У меня же отношения с начальством вообще и советским в частности почему-то не клеились. Не находил я нужного тона. Я не понимал, что советские товарищи, истосковавшись по чинопочитанию, жаждут, чтобы им лизали зад, не понимал также голода на вещи и удивлялся, почему люди так заняты добыванием и закупками. Не знал, что каждый «выездной» должен из командировок привезти дань начальству. Не привезешь — больше не поедешь.

Запомнился отъезд на родину одного советника.

Сам он сел рядом с шофером. Багажника не хватило, и весь салон машины был завален чемоданами. За легковой шла грузовая, так нагруженная чемоданами и сундуками, что осели рессоры.

Многие из этих пламенных большевиков не смогли даже воспользоваться накопленным добром. По возвращении в Москву их расстреляли или отправили в лагеря, а вещи пошли в закрытые магазины НКВД, где радостные сослуживцы раскупили их по дешевке.

Не все, однако, были стяжателями и рабами западных ценностей. Из советских шефов в Испании мне запомнился «Альфред» (Ваупшасов). Во время второй мировой войны он за руководство партизанскими операциями получил звание Героя Советского Союза.

Не произносивший никогда ни слова, он как-то особенно смачно и громко сморкался в пальцы, стряхивая сопли на землю широким жестом. А руку вытирал либо о собственный зад, либо, если бывал в помещении, о занавеску. Когда Ваупшасов по долгу службы бывал в испанских министерствах, там это производило большое впечатление.

Во вторую мировую войну, когда я снова встретил Ваупшасова под Москвой, я уже знал, что вещевое довольствие солдата Красной армии не включает носового платка, равно как и туалетной бумаги.

Правда, офицерскому составу носовой платок положен. Но Ваупшасов был в душе демократ и сохранял солдатские привычки.

* * *

Для нового поколения советских людей Вилли был чужой. Да и для профессии своей он был чужой. Уже потому, что для него существовали нравственные категории и люди делились на плохих и хороших, на подлецов и честных, на любимых и нелюбимых.

С такими повадками карьеры не сделаешь.

И еще — наследие отца. Он не мог изжить дух «старого большевика», забыть о том, что привело его когда-то в разведку. Ведь многих его сверстников, или людей чуть помоложе, то есть людей моего поколения, в разведку СССР приводила та же тропа, что вела в ряды Интернациональных бригад в Испании, в ряды Сопротивления во время войны, в ряды компартий всего мира.

Я тоже принадлежу к поколению людей, которые долгое время думали, что присущие земному существованию горькие тяготы могут быть исцелены через революцию, упраздняющую эксплуатацию человека человеком.

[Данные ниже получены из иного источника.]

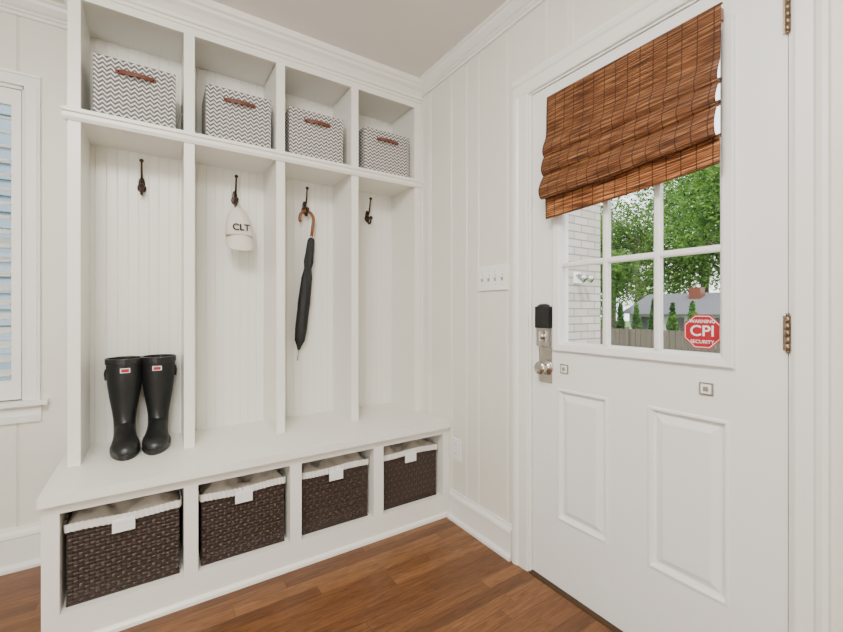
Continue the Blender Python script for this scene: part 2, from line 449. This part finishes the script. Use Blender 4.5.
# ---------------------------------------------------------------- lower baskets
def basket(x0, x1, seed):
    r = random.Random(seed)
    w = x1-x0; dpt = 0.40; h = 0.272; mb = MB()
    cw, ch = 0.015, 0.013
    nx = max(2, int(w/cw)); nz = int(h/ch); ny = int(dpt/cw)
    def weave(u, n, v, m):
        cu = u*n; cv = v*m
        i, j = int(cu+1e-6) % 2, int(cv+1e-6) % 2
        fu = math.sin(math.pi*((cu+1e-6) % 1)); fv = abs(math.sin(math.pi*((cv+1e-6) % 1)))**0.5
        return (0.0032*fu*fv) if (i+j) % 2 == 0 else (0.001*fv)
    def dots(i, j):
        if (j//4) % 2 == 0 and (i//4+(j//8)) % 2 == 0 and i % 4 in (1, 2) and j % 4 in (1, 2): return M_wickdot
        return None
    mb.grid(nx*4, nz*4, lambda u, v: (-w/2+u*w, -weave(u, nx, v, nz), v*h), M_wicker, smooth=False, mfn=dots)
    mb.grid(ny*4, nz*4, lambda u, v: (-w/2-weave(u, ny, v, nz)*.6, u*dpt, v*h), M_wicker, smooth=False, mfn=dots)
    mb.grid(ny*4, nz*4, lambda u, v: (w/2+weave(u, ny, v, nz)*.6, u*dpt, v*h), M_wicker, smooth=False, mfn=dots)
    mb.box(-w/2+.003, w/2-.003, .004, dpt, 0, h-.02, M_wicker)
    mb.box(-w/2-.001, w/2+.001, -.005, .004, 0, .008, M_wicker)
    n = 30
    def pp(t):
        if t < .35: u = t/.35; return (-w/2-.004+u*(w+.008), -.009, 0, -1)
        if t < .5: u = (t-.35)/.15; return (w/2+.004, -.009+u*(dpt+.009), 1, 0)
        if t < .85: u = (t-.5)/.35; return (w/2+.004-u*(w+.008), dpt, 0, 1)
        u = (t-.85)/.15; return (-w/2-.004, dpt-u*(dpt+.009), -1, 0)
    def band(u, v):
        x, y, ax, ay = pp(u % 1.0)
        rip = .0050*abs(math.sin(u*n*math.pi*2))
        zz = h-.014+v*.028+.003*math.sin(u*19+seed)
        return (x+ax*rip, y+ay*rip, zz)
    mb.grid(520, 3, band, M_cloth)
    ph = [r.uniform(0, 6) for _ in range(6)]
    def top(u, v):
        e = min(1, 7*min(u, 1-u, v, 1-v))
        z = h+.008+e*(.030+.018*math.sin(9*u+4*v+ph[0])+.014*math.sin(14*u-11*v+ph[1])+.011*math.sin(27*u+17*v+ph[2])+.009*abs(math.sin(30*v-8*u+ph[3])))
        return (-w/2+u*w, -.004+v*dpt, z)
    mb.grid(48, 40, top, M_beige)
    tx = -w*.02
    mb.box(tx-.034, tx+.034, -.019, -.015, h-.050, h-.002, M_white)
    mb.box(tx-.028, tx+.028, -.0205, -.019, h-.044, h-.008, M_stwhite)
    mb.obj('woven_basket', loc=((x0+x1)/2, -0.525, 0.1115), recalc=False)
basket(-1.626, -1.290, 1)
basket(-1.213, -0.888, 2)
basket(-0.806, -0.480, 3)
basket(-0.395, -0.058, 4)

# ---------------------------------------------------------------- hooks
def hook(x):
    mb = MB()
    z = 1.745
    mb.ball((0, -0.006, -0.005), (0.014, 0.005, 0.040), M_bronze)
    mb.ball((0, -0.007, -0.02), (0.019, 0.006, 0.022), M_bronze)
    up = [(0, -.008, 0), (0, -.022, .004), (0, -.038, .020), (0, -.046, .045), (0, -.050, .072), (0, -.056, .090)]
    mb.tube(up, [.0065, .006, .0055, .005, .0045, .0045], M_bronze)
    mb.ball((0, -.058, .097), (.0095, .0095, .009), M_bronze)
    lo = [(0, -.008, -.015), (0, -.016, -.038), (0, -.032, -.056), (0, -.050, -.056), (0, -.060, -.042), (0, -.063, -.030)]
    mb.tube(lo, [.0075, .007, .0065, .006, .0055, .005], M_bronze)
    mb.ball((0, -.063, -.024), .0115, M_bronze)
    mb.obj('coat_hook', loc=(x, -0.003, z))
for x in (-1.422, -1.012, -0.636, -0.232): hook(x)

# ---------------------------------------------------------------- baseball cap
cap = empty('baseball_cap', (-1.004, -0.100, 1.560))
mb = MB()
def crown(u, v):
    a = 2*math.pi*u; b = v*math.pi/2*0.999
    rx, ry, rz = 0.067, 0.056, 0.150
    rr = math.cos(b)**0.75
    seam = 1-0.03*abs(math.cos(3*a))**10
    z = rz*math.sin(b)-0.040
    return (rx*rr*math.cos(a)*seam-.006*math.sin(b), ry*rr*math.sin(a)*seam+0.010*math.sin(b)+.003*math.sin(3*a+4*b), z)
mb.grid(48, 16, crown, M_cap)
mb.ball((-.006, 0.010, 0.111), (0.007, 0.007, 0.004), M_cap, 8)
mb.obj('crown', parent=cap, solid=0.002)
mb = MB()
def brim(u, v):
    a = math.pi+math.pi*u
    x = math.cos(a)*(0.065+0.003*v); y0 = math.sin(a)*0.055
    L = math.sin(math.pi*u)**0.55
    return (x, y0-0.030*v*L, -0.038-0.085*v*L-0.014*abs(math.cos(a))**2)
mb.grid(28, 8, brim, M_cap)
mb.obj('brim', parent=cap, solid=0.003)
mb = MB()
mb.tube([(-.022, .035, .06), (-.014, .042, .10), (-.004, .045, .128), (.010, .042, .10), (.018, .035, .06)], .005, M_cap, 8)
mb.obj('strap', parent=cap)
text('CLT', 0.046, (0.0, -0.0570, -0.002), (math.radians(84), 0, 0), M_ink, cap, 'embroidered_letters', extrude=0.003)

# ---------------------------------------------------------------- umbrella
mb = MB()
ux, uy, uz = -0.636, -0.050, 1.6665
R = 0.040
pts = []
for k in range(15):
    a = math.radians(205-205*k/14)
    pts.append((ux+R*math.cos(a)*1.0, uy, uz+R*1.15*math.sin(a)))
tip = Vector((ux-0.050, uy+0.012, 0.85)); top = Vector((ux+R, uy, uz))
d = (tip-top)
pts.append(tuple(top+d*0.05)); pts.append(tuple(top+d*0.125))
mb.tube(pts, [.0095]*3+[.0088]*14, M_wood)
mb.tube([top+d*0.118, top+d*0.135], .0105, M_chrome)
mb.tube([top+d*0.13, top+d*1.0], .0035, M_chrome)
can = [(0.135, .014), (0.15, .018), (0.22, .021), (0.30, .024), (0.34, .019), (0.36, .019), (0.42, .027), (0.6, .031), (0.78, .031), (0.86, .025), (0.90, .012), (0.925, .006)]
axis = d.normalized(); a1 = axis.cross(Vector((0, 1, 0))).normalized(); a2 = axis.cross(a1)
rs = []
for t, r in can:
    c = top+d*t
    rs.append([c+(a1*math.cos(2*math.pi*k/32)+a2*math.sin(2*math.pi*k/32))*r*(1+.18*math.cos(8*2*math.pi*k/32+t*9)) for k in range(32)])
mb.rings(rs, M_umb)
mb.tube([top+d*0.345, top+d*0.36], .0215, M_black, 16)
mb.tube([top+d*0.93, top+d*0.995], [.005, .003], M_chrome)
mb.obj('umbrella')

# ---------------------------------------------------------------- boots
def boot(x, y, rz, flip):
    mb = MB(); seg = 28
    prof = [
        (0.004, 0.395, 0, .070, .076), (0.004, 0.385, 0, .069, .075), (0.003, 0.34, 0, .068, .073), (0.0, 0.28, 0, .064, .069), (-0.002, 0.22, 2, .056, .060),
        (-0.002, 0.165, 5, .047, .052), (-0.002, 0.125, 10, .042, .050), (-0.008, 0.095, 22, .041, .055), (-0.025, 0.072, 42, .041, .064),
        (-0.055, 0.058, 60, .042, .060), (-0.09, 0.048, 74, .045, .046), (-0.13, 0.042, 84, .050, .037), (-0.165, 0.038, 88, .050, .032), (-0.195, 0.034, 92, .043, .027), (-0.215, 0.030, 96, .030, .020), (-0.226, .028, 100, .012, .008)]
    rs = []
    for cy_, cz, t, rx, ry in prof:
        t = math.radians(t); b = Vector((0, math.cos(t), -math.sin(t))); ring = []
        for k in range(seg):
            a = 2*math.pi*k/seg
            p = Vector((0, cy_, cz))+Vector((1, 0, 0))*rx*math.cos(a)+b*ry*math.sin(a)
            p.z = max(p.z, 0.014); ring.append(p)
        rs.append(ring)
    mb.rings(rs, M_rubber, cap0=False)
    ins = []
    for z, f in ((0.397, .96), (0.33, .93), (0.24, .75), (.16, .6)):
        ins.append([(math.cos(2*math.pi*k/seg)*.070*f, .004+math.sin(2*math.pi*k/seg)*.076*f, z) for k in range(seg)])
    mb.rings(ins, M_black, cap0=False)
    band = []
    for z, f in ((0.372, 1.0), (0.373, 1.035), (0.397, 1.035), (0.398, .96)):
        band.append([(math.cos(2*math.pi*k/seg)*.070*f, .004+math.sin(2*math.pi*k/seg)*.076*f, z) for k in range(seg)])
    mb.rings(band, M_rubber, smooth=False, cap0=False, cap1=False)
    outl = []
    for k in range(36):
        a = 2*math.pi*k/36; s_, c_ = math.sin(a), math.cos(a)
        yy = -0.085+0.148*s_
        wd = 0.044+0.010*math.cos((yy+0.15)*9)*(1 if yy < 0 else .3)
        outl.append((wd*c_, yy))
    mb.prism(outl, 0.0, 0.010, lambda t, p, q: (p, q, t), M_rubber)
    mb.prism([(p*1.04, q*1.01) for p, q in outl], 0.010, 0.024, lambda t, p, q: (p, q, t), M_rubber)
    mb.box(-.018, .018, -.0755, -.066, .338, .358, M_stwhite)
    mb.box(-.014, .014, -.0765, -.0755, .341, .355, M_red)
    mb.tube([(flip*.067, -.01, .35), (flip*.071, .01, .33), (flip*.068, .03, .30)], .005, M_rubber, 8)
    mb.box(flip*.064, flip*.072, -.005, .022, .330, .350, M_rubber)
    mb.obj('rain_boot', loc=(x, y, BT+0.0005), rot=(0, 0, rz), bevel=0.001)
boot(-1.484, -0.100, math.radians(4), -1)
boot(-1.356, -0.088, math.radians(-4), 1)

# ---------------------------------------------------------------- door casing + jamb
mb = MB()
cas = [(0, 0), (0.011, 0.0), (0.014, 0.008), (0.014, 0.05), (0.020, 0.058), (0.023, 0.072), (0.020, 0.085), (0.0, 0.085)]
mb.prism(cas, 0, DZ+0.01, lambda t, p, q: (-p, DY0+0.012+q, t), M_trim)
mb.prism(cas, 0, DZ+0.01, lambda t, p, q: (-p, DY1-0.012-q*0.8, t), M_trim)
mb.prism(cas, DY1-0.012-0.068, DY0+0.012+0.085, lambda t, p, q: (-p, t, DZ+0.010+q), M_trim)
mb.box(0.0, 0.15, DY0+0.002, DY0+0.012, 0, DZ+.01, M_trim)
mb.box(0.0, 0.15, DY1-0.002, DY1-0.012, 0, DZ+.01, M_trim)
mb.box(0.0, 0.15, DY1-.002, DY0+.002, DZ+.002, DZ+.012, M_trim)
mb.box(0.050, 0.075, DY0-0.012, DY0+0.002, 0.02, DZ, M_trim)
mb.box(0.050, 0.075, DY1+0.012, DY1-0.002, 0.02, DZ, M_trim)
mb.box(0.050, 0.075, DY1, DY0, DZ-.012, DZ+.002, M_trim)
mb.obj('trim_door_casing', recalc=True)
mb = MB()
mb.prism([(-0.014, 0), (-0.010, 0.006), (0.0, 0.008), (0.15, 0.008), (0.15, 0.0)], DY1-.001, DY0+.001, lambda t, p, q: (p, t, q), M_brass)
mb.obj('trim_threshold')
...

Но пока мы суетились по всему миру — в окопах Испании, в компартиях, в Сопротивлении, в бесчисленных резидентурах, там, наверху, в Москве, креп и мужал всесильный холодно-равнодушный государственный аппарат.

Железная метла предвоенных чисток задела Вилли краем. Его выгнали из разведки, и к началу войны — как я уже говорил — он работал инженером на одном московском заводе.

В минуту опасности родина, однако, не забывает своих верных сынов, и вскоре после 21 июня 1941 года его вызвали в ЦК и предложили снова работать в разведке. Он очень обрадовался, что люди его поколения нужны. Думал — что-то изменилось.

Облачившись в форму капитана государственной безопасности, Вилли Фишер всю войну честно трудился: обучал работе на ключе и общим концепциям шпионажа молодых нелегалов вроде меня, ездил по лагерям военнопленных, отбирал кандидатов для вербовки, подменял или контролировал немецких радистов, заброшенных в тыл советских войск и попавшихся. Иными словами — делал, что велят. Подчас немного ворчал.

В разговорах, в зависимости от настроения, проскальзывали разные оценки будущего. Иногда он утверждал, что после войны «многое изменится», что «будет лучше». Иными словами, вернут из ссылки, если уж не с того света, старых большевиков, соратников отца, и они снова займут ответственные посты, что лучше будет таким, как он, сыновьям старых большевиков. Что не так стремительно будут продвигаться по службе стяжатели и карьеристы нового поколения.

— Говно наш Вилли, — говорил мне в конце войны мой шеф по Четвертому управлению Миша Маклярский, — говно и ж...!

В несколько иных выражениях, но не более лестно, Вилли оценивал Маклярского. А ведь Михаил (Исидор) Борисович был человек немного плутоватый, но вовсе не злой. Любящий отец и заботливый муж, неплохой, по советским понятиям, товарищ.